Given material
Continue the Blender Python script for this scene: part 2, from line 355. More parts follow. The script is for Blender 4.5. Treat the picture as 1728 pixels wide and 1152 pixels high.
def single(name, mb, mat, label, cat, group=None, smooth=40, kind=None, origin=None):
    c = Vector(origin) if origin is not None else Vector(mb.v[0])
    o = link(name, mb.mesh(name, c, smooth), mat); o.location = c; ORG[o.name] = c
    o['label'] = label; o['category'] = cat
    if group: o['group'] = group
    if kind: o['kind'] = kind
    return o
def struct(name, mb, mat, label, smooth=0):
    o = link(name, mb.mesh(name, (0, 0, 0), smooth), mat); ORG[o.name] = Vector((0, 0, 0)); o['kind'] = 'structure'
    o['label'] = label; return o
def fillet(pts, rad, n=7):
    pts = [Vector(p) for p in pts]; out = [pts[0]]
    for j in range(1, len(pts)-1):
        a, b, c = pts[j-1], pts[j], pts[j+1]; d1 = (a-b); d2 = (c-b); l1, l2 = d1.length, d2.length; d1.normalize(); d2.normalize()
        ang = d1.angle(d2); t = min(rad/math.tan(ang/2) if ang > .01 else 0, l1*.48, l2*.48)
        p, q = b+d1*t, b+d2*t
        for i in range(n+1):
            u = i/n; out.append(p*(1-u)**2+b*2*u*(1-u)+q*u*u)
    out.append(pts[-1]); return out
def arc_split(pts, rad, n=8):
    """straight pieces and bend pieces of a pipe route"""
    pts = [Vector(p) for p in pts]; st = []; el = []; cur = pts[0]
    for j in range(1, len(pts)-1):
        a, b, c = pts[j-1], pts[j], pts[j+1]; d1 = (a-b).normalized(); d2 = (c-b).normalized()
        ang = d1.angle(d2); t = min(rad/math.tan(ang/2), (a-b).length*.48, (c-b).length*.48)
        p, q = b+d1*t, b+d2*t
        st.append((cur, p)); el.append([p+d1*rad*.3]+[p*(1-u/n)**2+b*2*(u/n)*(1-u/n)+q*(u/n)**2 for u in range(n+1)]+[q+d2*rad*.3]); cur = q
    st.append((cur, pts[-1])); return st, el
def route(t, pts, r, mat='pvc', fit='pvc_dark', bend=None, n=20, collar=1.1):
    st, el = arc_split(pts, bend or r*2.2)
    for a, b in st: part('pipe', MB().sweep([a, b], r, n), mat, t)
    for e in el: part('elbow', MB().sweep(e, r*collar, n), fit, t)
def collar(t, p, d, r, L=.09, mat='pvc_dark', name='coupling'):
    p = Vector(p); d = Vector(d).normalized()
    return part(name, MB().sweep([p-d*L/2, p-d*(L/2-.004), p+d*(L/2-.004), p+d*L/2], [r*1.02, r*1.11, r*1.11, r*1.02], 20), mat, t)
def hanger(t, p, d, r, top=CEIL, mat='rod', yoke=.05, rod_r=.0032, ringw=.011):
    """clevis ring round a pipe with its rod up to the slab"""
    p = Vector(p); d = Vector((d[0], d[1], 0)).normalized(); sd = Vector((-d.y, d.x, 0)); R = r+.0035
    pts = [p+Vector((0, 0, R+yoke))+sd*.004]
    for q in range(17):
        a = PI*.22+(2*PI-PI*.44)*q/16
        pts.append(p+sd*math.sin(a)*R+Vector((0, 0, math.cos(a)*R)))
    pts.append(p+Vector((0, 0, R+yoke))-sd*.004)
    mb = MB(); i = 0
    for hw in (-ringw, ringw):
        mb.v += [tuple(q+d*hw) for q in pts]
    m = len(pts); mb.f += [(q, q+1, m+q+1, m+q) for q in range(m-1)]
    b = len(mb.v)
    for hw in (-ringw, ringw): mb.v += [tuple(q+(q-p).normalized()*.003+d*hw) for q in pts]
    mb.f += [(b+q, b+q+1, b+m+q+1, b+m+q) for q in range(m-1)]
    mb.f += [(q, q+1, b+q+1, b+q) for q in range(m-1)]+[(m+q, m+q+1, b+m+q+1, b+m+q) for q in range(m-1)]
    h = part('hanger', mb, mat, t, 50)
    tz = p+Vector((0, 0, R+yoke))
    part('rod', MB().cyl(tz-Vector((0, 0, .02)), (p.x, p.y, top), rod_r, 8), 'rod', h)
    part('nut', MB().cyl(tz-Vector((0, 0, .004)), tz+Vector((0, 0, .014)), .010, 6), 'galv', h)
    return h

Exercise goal
Copy out each line exactly as written.

Response
Continue the Blender Python script for this scene: part 2, from line 355. More parts follow. The script is for Blender 4.5. Treat the picture as 1728 pixels wide and 1152 pixels high.
def single(name, mb, mat, label, cat, group=None, smooth=40, kind=None, origin=None):
    c = Vector(origin) if origin is not None else Vector(mb.v[0])
    o = link(name, mb.mesh(name, c, smooth), mat); o.location = c; ORG[o.name] = c
    o['label'] = label; o['category'] = cat
    if group: o['group'] = group
    if kind: o['kind'] = kind
    return o
def struct(name, mb, mat, label, smooth=0):
    o = link(name, mb.mesh(name, (0, 0, 0), smooth), mat); ORG[o.name] = Vector((0, 0, 0)); o['kind'] = 'structure'
    o['label'] = label; return o
def fillet(pts, rad, n=7):
    pts = [Vector(p) for p in pts]; out = [pts[0]]
    for j in range(1, len(pts)-1):
        a, b, c = pts[j-1], pts[j], pts[j+1]; d1 = (a-b); d2 = (c-b); l1, l2 = d1.length, d2.length; d1.normalize(); d2.normalize()
        ang = d1.angle(d2); t = min(rad/math.tan(ang/2) if ang > .01 else 0, l1*.48, l2*.48)
        p, q = b+d1*t, b+d2*t
        for i in range(n+1):
            u = i/n; out.append(p*(1-u)**2+b*2*u*(1-u)+q*u*u)
    out.append(pts[-1]); return out
def arc_split(pts, rad, n=8):
    """straight pieces and bend pieces of a pipe route"""
    pts = [Vector(p) for p in pts]; st = []; el = []; cur = pts[0]
    for j in range(1, len(pts)-1):
        a, b, c = pts[j-1], pts[j], pts[j+1]; d1 = (a-b).normalized(); d2 = (c-b).normalized()
        ang = d1.angle(d2); t = min(rad/math.tan(ang/2), (a-b).length*.48, (c-b).length*.48)
        p, q = b+d1*t, b+d2*t
        st.append((cur, p)); el.append([p+d1*rad*.3]+[p*(1-u/n)**2+b*2*(u/n)*(1-u/n)+q*(u/n)**2 for u in range(n+1)]+[q+d2*rad*.3]); cur = q
    st.append((cur, pts[-1])); return st, el
def route(t, pts, r, mat='pvc', fit='pvc_dark', bend=None, n=20, collar=1.1):
    st, el = arc_split(pts, bend or r*2.2)
    for a, b in st: part('pipe', MB().sweep([a, b], r, n), mat, t)
    for e in el: part('elbow', MB().sweep(e, r*collar, n), fit, t)
def collar(t, p, d, r, L=.09, mat='pvc_dark', name='coupling'):
    p = Vector(p); d = Vector(d).normalized()
    return part(name, MB().sweep([p-d*L/2, p-d*(L/2-.004), p+d*(L/2-.004), p+d*L/2], [r*1.02, r*1.11, r*1.11, r*1.02], 20), mat, t)
def hanger(t, p, d, r, top=CEIL, mat='rod', yoke=.05, rod_r=.0032, ringw=.011):
    """clevis ring round a pipe with its rod up to the slab"""
    p = Vector(p); d = Vector((d[0], d[1], 0)).normalized(); sd = Vector((-d.y, d.x, 0)); R = r+.0035
    pts = [p+Vector((0, 0, R+yoke))+sd*.004]
    for q in range(17):
        a = PI*.22+(2*PI-PI*.44)*q/16
        pts.append(p+sd*math.sin(a)*R+Vector((0, 0, math.cos(a)*R)))
    pts.append(p+Vector((0, 0, R+yoke))-sd*.004)
    mb = MB(); i = 0
    for hw in (-ringw, ringw):
        mb.v += [tuple(q+d*hw) for q in pts]
    m = len(pts); mb.f += [(q, q+1, m+q+1, m+q) for q in range(m-1)]
    b = len(mb.v)
    for hw in (-ringw, ringw): mb.v += [tuple(q+(q-p).normalized()*.003+d*hw) for q in pts]
    mb.f += [(b+q, b+q+1, b+m+q+1, b+m+q) for q in range(m-1)]
    mb.f += [(q, q+1, b+q+1, b+q) for q in range(m-1)]+[(m+q, m+q+1, b+m+q+1, b+m+q) for q in range(m-1)]
    h = part('hanger', mb, mat, t, 50)
    tz = p+Vector((0, 0, R+yoke))
    part('rod', MB().cyl(tz-Vector((0, 0, .02)), (p.x, p.y, top), rod_r, 8), 'rod', h)
    part('nut', MB().cyl(tz-Vector((0, 0, .004)), tz+Vector((0, 0, .014)), .010, 6), 'galv', h)
    return h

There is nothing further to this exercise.